* _Raw data_:
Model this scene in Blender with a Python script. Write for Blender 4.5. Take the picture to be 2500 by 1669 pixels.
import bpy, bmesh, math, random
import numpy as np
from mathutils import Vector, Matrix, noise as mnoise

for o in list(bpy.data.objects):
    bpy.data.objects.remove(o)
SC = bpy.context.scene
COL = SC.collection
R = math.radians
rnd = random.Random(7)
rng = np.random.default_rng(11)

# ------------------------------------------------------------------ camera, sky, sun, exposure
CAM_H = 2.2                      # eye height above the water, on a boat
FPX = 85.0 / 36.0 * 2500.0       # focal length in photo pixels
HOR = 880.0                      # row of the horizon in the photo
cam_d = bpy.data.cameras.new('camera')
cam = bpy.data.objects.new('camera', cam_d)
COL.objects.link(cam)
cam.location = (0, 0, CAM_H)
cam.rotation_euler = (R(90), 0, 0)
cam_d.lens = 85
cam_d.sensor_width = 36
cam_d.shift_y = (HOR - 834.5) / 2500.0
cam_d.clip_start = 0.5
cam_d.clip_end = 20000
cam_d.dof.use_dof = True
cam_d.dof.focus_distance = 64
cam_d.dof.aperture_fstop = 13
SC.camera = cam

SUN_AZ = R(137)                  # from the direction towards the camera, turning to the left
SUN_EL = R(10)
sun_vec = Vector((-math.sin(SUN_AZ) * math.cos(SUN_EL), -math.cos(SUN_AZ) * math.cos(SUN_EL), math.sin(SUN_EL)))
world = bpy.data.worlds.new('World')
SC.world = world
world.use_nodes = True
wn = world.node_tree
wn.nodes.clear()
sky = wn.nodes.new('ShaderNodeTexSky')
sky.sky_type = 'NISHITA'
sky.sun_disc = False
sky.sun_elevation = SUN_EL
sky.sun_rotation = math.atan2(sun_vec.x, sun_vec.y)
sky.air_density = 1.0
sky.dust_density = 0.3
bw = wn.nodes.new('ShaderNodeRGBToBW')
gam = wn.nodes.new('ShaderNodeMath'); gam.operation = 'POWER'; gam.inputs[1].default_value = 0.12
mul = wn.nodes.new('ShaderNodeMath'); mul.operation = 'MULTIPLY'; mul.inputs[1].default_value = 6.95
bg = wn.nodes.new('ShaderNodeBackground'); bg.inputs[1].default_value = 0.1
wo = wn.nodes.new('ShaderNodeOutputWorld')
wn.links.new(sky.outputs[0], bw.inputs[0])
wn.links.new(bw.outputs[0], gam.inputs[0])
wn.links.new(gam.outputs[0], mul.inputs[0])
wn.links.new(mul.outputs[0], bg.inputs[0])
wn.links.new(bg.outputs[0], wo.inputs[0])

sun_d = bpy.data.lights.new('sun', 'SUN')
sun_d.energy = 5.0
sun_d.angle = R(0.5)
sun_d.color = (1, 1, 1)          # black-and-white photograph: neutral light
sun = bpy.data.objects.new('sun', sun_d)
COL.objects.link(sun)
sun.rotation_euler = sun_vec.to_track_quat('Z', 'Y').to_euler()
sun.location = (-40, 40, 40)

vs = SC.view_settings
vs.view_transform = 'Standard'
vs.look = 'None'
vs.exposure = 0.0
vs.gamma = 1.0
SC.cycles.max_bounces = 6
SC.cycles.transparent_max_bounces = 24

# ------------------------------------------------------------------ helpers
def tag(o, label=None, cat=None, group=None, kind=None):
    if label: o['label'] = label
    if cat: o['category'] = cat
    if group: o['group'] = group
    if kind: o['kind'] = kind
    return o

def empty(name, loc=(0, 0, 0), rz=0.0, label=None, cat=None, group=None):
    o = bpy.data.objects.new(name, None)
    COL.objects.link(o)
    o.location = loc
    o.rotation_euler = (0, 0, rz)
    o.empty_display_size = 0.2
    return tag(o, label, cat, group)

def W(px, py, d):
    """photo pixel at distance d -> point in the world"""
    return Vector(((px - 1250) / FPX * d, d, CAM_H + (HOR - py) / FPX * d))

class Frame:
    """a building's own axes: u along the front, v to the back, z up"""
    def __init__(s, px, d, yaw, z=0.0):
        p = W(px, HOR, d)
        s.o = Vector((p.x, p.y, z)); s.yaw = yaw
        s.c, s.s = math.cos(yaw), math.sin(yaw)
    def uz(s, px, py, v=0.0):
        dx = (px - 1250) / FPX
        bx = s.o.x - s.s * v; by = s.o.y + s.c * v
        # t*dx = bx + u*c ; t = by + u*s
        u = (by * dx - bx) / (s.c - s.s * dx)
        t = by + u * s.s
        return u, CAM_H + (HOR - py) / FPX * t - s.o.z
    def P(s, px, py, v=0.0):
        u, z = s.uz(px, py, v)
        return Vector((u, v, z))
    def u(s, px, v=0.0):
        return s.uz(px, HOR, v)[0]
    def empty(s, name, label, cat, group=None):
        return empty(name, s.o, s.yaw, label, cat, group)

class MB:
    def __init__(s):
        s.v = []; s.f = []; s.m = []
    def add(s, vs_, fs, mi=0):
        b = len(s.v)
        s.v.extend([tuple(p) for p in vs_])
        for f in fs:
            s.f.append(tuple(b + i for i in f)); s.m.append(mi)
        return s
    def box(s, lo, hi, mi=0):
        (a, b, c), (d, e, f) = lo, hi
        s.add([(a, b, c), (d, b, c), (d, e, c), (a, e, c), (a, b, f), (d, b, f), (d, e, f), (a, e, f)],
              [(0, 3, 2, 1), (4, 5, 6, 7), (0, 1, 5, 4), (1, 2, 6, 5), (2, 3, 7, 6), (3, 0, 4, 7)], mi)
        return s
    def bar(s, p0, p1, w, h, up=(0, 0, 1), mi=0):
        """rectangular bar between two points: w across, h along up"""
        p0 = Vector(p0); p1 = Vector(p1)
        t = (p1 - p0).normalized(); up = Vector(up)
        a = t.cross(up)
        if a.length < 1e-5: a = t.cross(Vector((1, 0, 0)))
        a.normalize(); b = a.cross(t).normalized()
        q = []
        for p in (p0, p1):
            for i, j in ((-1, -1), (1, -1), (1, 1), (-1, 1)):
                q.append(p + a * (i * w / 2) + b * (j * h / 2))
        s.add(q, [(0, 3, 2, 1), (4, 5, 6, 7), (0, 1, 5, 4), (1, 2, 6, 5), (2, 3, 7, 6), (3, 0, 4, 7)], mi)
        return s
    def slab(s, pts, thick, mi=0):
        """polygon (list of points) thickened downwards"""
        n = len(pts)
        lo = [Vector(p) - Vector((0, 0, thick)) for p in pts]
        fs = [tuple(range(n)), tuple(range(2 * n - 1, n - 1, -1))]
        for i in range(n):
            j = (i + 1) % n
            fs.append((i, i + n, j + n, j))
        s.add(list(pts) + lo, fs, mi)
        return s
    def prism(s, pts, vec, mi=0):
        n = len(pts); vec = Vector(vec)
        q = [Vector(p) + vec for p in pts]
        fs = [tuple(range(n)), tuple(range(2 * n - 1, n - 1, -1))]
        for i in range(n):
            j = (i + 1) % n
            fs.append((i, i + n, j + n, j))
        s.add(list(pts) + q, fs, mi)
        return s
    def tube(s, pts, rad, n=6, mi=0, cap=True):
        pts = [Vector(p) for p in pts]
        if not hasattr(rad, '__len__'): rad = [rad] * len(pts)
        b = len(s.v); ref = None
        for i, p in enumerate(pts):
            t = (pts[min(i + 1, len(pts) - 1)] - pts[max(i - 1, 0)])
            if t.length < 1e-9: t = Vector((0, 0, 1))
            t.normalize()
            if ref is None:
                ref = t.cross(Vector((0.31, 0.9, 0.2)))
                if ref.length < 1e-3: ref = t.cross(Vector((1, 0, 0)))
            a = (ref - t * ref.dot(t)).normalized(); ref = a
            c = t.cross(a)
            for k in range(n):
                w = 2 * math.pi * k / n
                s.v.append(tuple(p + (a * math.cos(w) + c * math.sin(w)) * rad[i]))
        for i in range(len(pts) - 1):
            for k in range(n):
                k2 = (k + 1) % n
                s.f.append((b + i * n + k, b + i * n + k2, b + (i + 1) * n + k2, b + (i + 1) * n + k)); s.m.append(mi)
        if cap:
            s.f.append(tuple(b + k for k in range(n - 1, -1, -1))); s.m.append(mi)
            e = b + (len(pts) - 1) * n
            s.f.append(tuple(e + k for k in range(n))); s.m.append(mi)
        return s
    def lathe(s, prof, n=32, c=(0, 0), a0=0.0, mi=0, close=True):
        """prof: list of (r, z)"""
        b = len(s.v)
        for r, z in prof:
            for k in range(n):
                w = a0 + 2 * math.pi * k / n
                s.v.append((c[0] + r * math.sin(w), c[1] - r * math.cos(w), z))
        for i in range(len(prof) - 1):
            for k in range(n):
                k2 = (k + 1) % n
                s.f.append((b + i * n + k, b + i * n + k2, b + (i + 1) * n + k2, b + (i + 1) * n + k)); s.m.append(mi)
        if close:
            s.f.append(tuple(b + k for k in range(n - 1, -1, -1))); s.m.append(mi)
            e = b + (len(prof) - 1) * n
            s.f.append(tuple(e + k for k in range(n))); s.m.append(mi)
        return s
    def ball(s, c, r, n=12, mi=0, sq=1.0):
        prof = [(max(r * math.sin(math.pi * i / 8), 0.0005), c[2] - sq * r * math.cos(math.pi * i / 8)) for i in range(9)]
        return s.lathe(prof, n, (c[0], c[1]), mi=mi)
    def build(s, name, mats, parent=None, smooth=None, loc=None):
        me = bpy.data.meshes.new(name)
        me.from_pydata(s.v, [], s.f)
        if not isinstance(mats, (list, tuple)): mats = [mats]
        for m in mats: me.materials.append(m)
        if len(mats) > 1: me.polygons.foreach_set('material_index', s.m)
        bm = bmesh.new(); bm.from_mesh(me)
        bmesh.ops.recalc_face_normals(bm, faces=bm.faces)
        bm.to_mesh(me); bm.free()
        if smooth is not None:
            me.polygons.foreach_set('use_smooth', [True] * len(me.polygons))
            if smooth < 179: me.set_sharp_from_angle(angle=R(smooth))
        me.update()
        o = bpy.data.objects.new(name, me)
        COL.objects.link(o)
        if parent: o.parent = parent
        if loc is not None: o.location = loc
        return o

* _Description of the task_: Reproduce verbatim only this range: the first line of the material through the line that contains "SC.camera = cam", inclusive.

* _Written solution_:
Model this scene in Blender with a Python script. Write for Blender 4.5. Take the picture to be 2500 by 1669 pixels.
import bpy, bmesh, math, random
import numpy as np
from mathutils import Vector, Matrix, noise as mnoise

for o in list(bpy.data.objects):
    bpy.data.objects.remove(o)
SC = bpy.context.scene
COL = SC.collection
R = math.radians
rnd = random.Random(7)
rng = np.random.default_rng(11)

# ------------------------------------------------------------------ camera, sky, sun, exposure
CAM_H = 2.2                      # eye height above the water, on a boat
FPX = 85.0 / 36.0 * 2500.0       # focal length in photo pixels
HOR = 880.0                      # row of the horizon in the photo
cam_d = bpy.data.cameras.new('camera')
cam = bpy.data.objects.new('camera', cam_d)
COL.objects.link(cam)
cam.location = (0, 0, CAM_H)
cam.rotation_euler = (R(90), 0, 0)
cam_d.lens = 85
cam_d.sensor_width = 36
cam_d.shift_y = (HOR - 834.5) / 2500.0
cam_d.clip_start = 0.5
cam_d.clip_end = 20000
cam_d.dof.use_dof = True
cam_d.dof.focus_distance = 64
cam_d.dof.aperture_fstop = 13
SC.camera = cam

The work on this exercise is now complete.